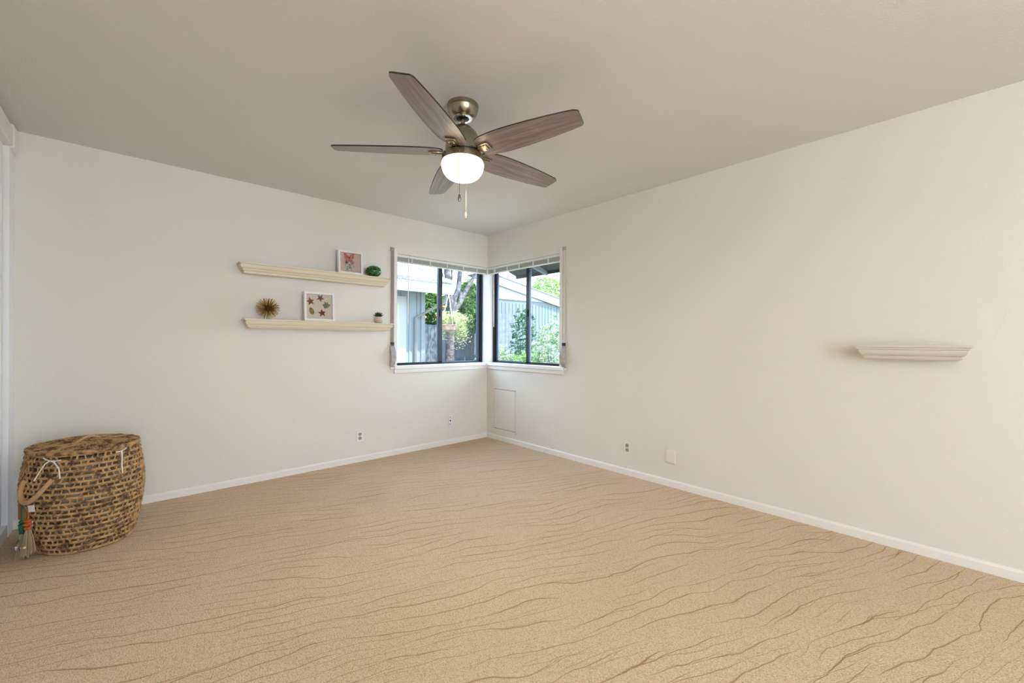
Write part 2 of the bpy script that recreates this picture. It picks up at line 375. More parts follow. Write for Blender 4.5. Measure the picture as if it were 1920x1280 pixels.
structure('trim_8', 'flat white apron board under the right window stool', 'apron', MB().box(-.016, 0, WY0 - .045, -.016, .832, .872), M_trim)

# ------------------------------------------------------------------ sliding windows
def window(name, label, along):
    """dark aluminium slider; 'along' maps (u along wall from the corner, depth, z) to world"""
    root = thing(name, label, 'window'); root['kind'] = 'structure'
    def bx(mb, u0, u1, d0, d1, z0, z1, mi=0):
        a = along(u0, d0, z0); b = along(u1, d1, z1)
        mb.box(min(a[0], b[0]), max(a[0], b[0]), min(a[1], b[1]), max(a[1], b[1]), z0, z1, mi)
    L = 1.197
    fr = MB(); bx(fr, .013, L, .078, .125, WZ0, WZ0 + .010); bx(fr, .013, L, .078, .125, WZ1 - .018, WZ1); bx(fr, .013, .040, .078, .125, WZ0, WZ1); bx(fr, L - .016, L, .078, .125, WZ0, WZ1)
    fr.build('window_frame', M_bronze, root)
    for (u0, u1, d) in ((.036, .640, .100), (.592, L - .010, .082)):
        sa = MB(); w_ = .046; w2 = .046 if d > .09 else .028
        bx(sa, u0, u0 + w_, d, d + .018, WZ0 + .015, WZ1 - .025); bx(sa, u1 - w2, u1, d, d + .018, WZ0 + .015, WZ1 - .025)
        bx(sa, u0, u1, d, d + .018, WZ0 + .008, WZ0 + .026); bx(sa, u0, u1, d, d + .018, WZ1 - .034, WZ1 - .016)
        so = sa.build('sash', M_bronze if d < .09 else [M_sash], root)
        g = MB(); bx(g, u0 + .02, u1 - .014, d + .007, d + .011, WZ0 + .015, WZ1 - .025)
        g.build('pane', M_glass, so)
        if d < .09:
            k = MB(); bx(k, u0 + .006, u0 + .03, d - .014, d, 1.44, 1.52); k.build('latch', M_darkpl, so, bevel=.003)
    return root
window('window_1', 'dark framed sliding window in the shelf wall beside the corner', lambda u, d, z: (-u, d, z))
window('window_2', 'dark framed sliding window in the right wall beside the corner', lambda u, d, z: (d, -u, z))

# ------------------------------------------------------------------ raised blinds
def blind(label, along, L, tape, ladders, wand_u, group):
    root = thing('window_blind', label, 'blind', group=group)
    def bx(mb, u0, u1, d0, d1, z0, z1):
        a = along(u0, d0, z0); b = along(u1, d1, z1)
        mb.box(min(a[0], b[0]), max(a[0], b[0]), min(a[1], b[1]), max(a[1], b[1]), z0, z1)
    mb = MB(); bx(mb, .014, L, .002, .032, 2.026, 2.053); mb.build('headrail', M_blind, root, bevel=.002)
    st = MB(); z = 2.024
    for i in range(11):
        d = random.uniform(-.002, .002); bx(st, .018, L - .004, .004 + d, .029 + d, z - .0022, z); z -= .0037
    st.build('slat_stack', M_slat, root)
    br = MB(); bx(br, .018, L - .004, .003, .030, z - .012, z); br.build('bottom_rail', M_blind, root, bevel=.002)
    for u in ladders:
        lt = MB(); bx(lt, u - .009, u + .009, -.0005, .002, z - .012, 2.026); lt.build('ladder_tape', tape, root)
    wd = MB(); a = along(wand_u, -.004, 2.02); b = along(wand_u + .004, -.006, 1.333); wd.tube([a, b], .0042, 6)
    wd.build('tilt_wand', M_bright, root)
    return root
blind('raised white mini blind across the top of the left window', lambda u, d, z: (-u, d, z), 1.190, M_tape, (.16, .36, .58, .80, 1.02), 1.064, 'raised mini blinds')
blind('raised white mini blind across the top of the right window', lambda u, d, z: (d, -u, z), 1.168, M_blind, (.145, .36, .56, .78, 1.0), .128, 'raised mini blinds')

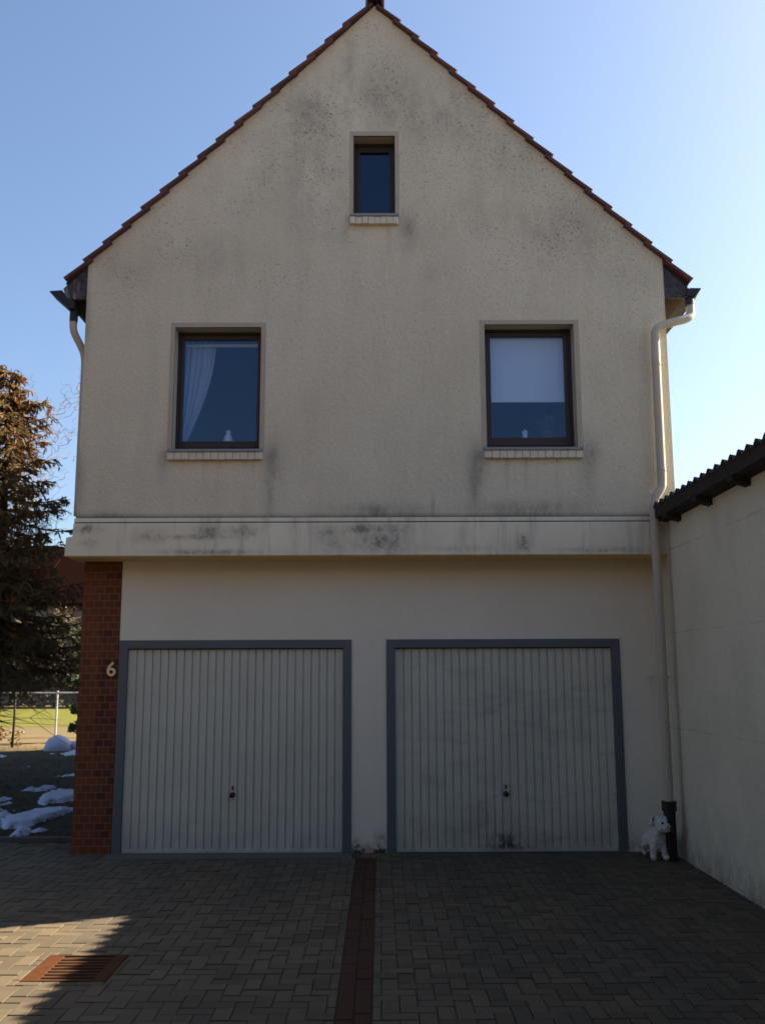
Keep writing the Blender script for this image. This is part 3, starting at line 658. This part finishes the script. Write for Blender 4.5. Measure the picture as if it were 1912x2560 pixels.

§ §

* SHORT EXERCISE
Each line of the data should be quoted exactly, with pictures left out.

* THE SOLUTION
Write part 2 of the bpy script that recreates this picture. It picks up at line 375. More parts follow. Write for Blender 4.5. Measure the picture as if it were 1920x1280 pixels.
structure('trim_8', 'flat white apron board under the right window stool', 'apron', MB().box(-.016, 0, WY0 - .045, -.016, .832, .872), M_trim)

# ------------------------------------------------------------------ sliding windows
def window(name, label, along):
    """dark aluminium slider; 'along' maps (u along wall from the corner, depth, z) to world"""
    root = thing(name, label, 'window'); root['kind'] = 'structure'
    def bx(mb, u0, u1, d0, d1, z0, z1, mi=0):
        a = along(u0, d0, z0); b = along(u1, d1, z1)
        mb.box(min(a[0], b[0]), max(a[0], b[0]), min(a[1], b[1]), max(a[1], b[1]), z0, z1, mi)
    L = 1.197
    fr = MB(); bx(fr, .013, L, .078, .125, WZ0, WZ0 + .010); bx(fr, .013, L, .078, .125, WZ1 - .018, WZ1); bx(fr, .013, .040, .078, .125, WZ0, WZ1); bx(fr, L - .016, L, .078, .125, WZ0, WZ1)
    fr.build('window_frame', M_bronze, root)
    for (u0, u1, d) in ((.036, .640, .100), (.592, L - .010, .082)):
        sa = MB(); w_ = .046; w2 = .046 if d > .09 else .028
        bx(sa, u0, u0 + w_, d, d + .018, WZ0 + .015, WZ1 - .025); bx(sa, u1 - w2, u1, d, d + .018, WZ0 + .015, WZ1 - .025)
        bx(sa, u0, u1, d, d + .018, WZ0 + .008, WZ0 + .026); bx(sa, u0, u1, d, d + .018, WZ1 - .034, WZ1 - .016)
        so = sa.build('sash', M_bronze if d < .09 else [M_sash], root)
        g = MB(); bx(g, u0 + .02, u1 - .014, d + .007, d + .011, WZ0 + .015, WZ1 - .025)
        g.build('pane', M_glass, so)
        if d < .09:
            k = MB(); bx(k, u0 + .006, u0 + .03, d - .014, d, 1.44, 1.52); k.build('latch', M_darkpl, so, bevel=.003)
    return root
window('window_1', 'dark framed sliding window in the shelf wall beside the corner', lambda u, d, z: (-u, d, z))
window('window_2', 'dark framed sliding window in the right wall beside the corner', lambda u, d, z: (d, -u, z))

# ------------------------------------------------------------------ raised blinds
def blind(label, along, L, tape, ladders, wand_u, group):
    root = thing('window_blind', label, 'blind', group=group)
    def bx(mb, u0, u1, d0, d1, z0, z1):
        a = along(u0, d0, z0); b = along(u1, d1, z1)
        mb.box(min(a[0], b[0]), max(a[0], b[0]), min(a[1], b[1]), max(a[1], b[1]), z0, z1)
    mb = MB(); bx(mb, .014, L, .002, .032, 2.026, 2.053); mb.build('headrail', M_blind, root, bevel=.002)
    st = MB(); z = 2.024
    for i in range(11):
        d = random.uniform(-.002, .002); bx(st, .018, L - .004, .004 + d, .029 + d, z - .0022, z); z -= .0037
    st.build('slat_stack', M_slat, root)
    br = MB(); bx(br, .018, L - .004, .003, .030, z - .012, z); br.build('bottom_rail', M_blind, root, bevel=.002)
    for u in ladders:
        lt = MB(); bx(lt, u - .009, u + .009, -.0005, .002, z - .012, 2.026); lt.build('ladder_tape', tape, root)
    wd = MB(); a = along(wand_u, -.004, 2.02); b = along(wand_u + .004, -.006, 1.333); wd.tube([a, b], .0042, 6)
    wd.build('tilt_wand', M_bright, root)
    return root
blind('raised white mini blind across the top of the left window', lambda u, d, z: (-u, d, z), 1.190, M_tape, (.16, .36, .58, .80, 1.02), 1.064, 'raised mini blinds')
blind('raised white mini blind across the top of the right window', lambda u, d, z: (d, -u, z), 1.168, M_blind, (.145, .36, .56, .78, 1.0), .128, 'raised mini blinds')

Keep writing the Blender script for this image. This is part 3, starting at line 658. This part finishes the script. Write for Blender 4.5. Measure the picture as if it were 1912x2560 pixels.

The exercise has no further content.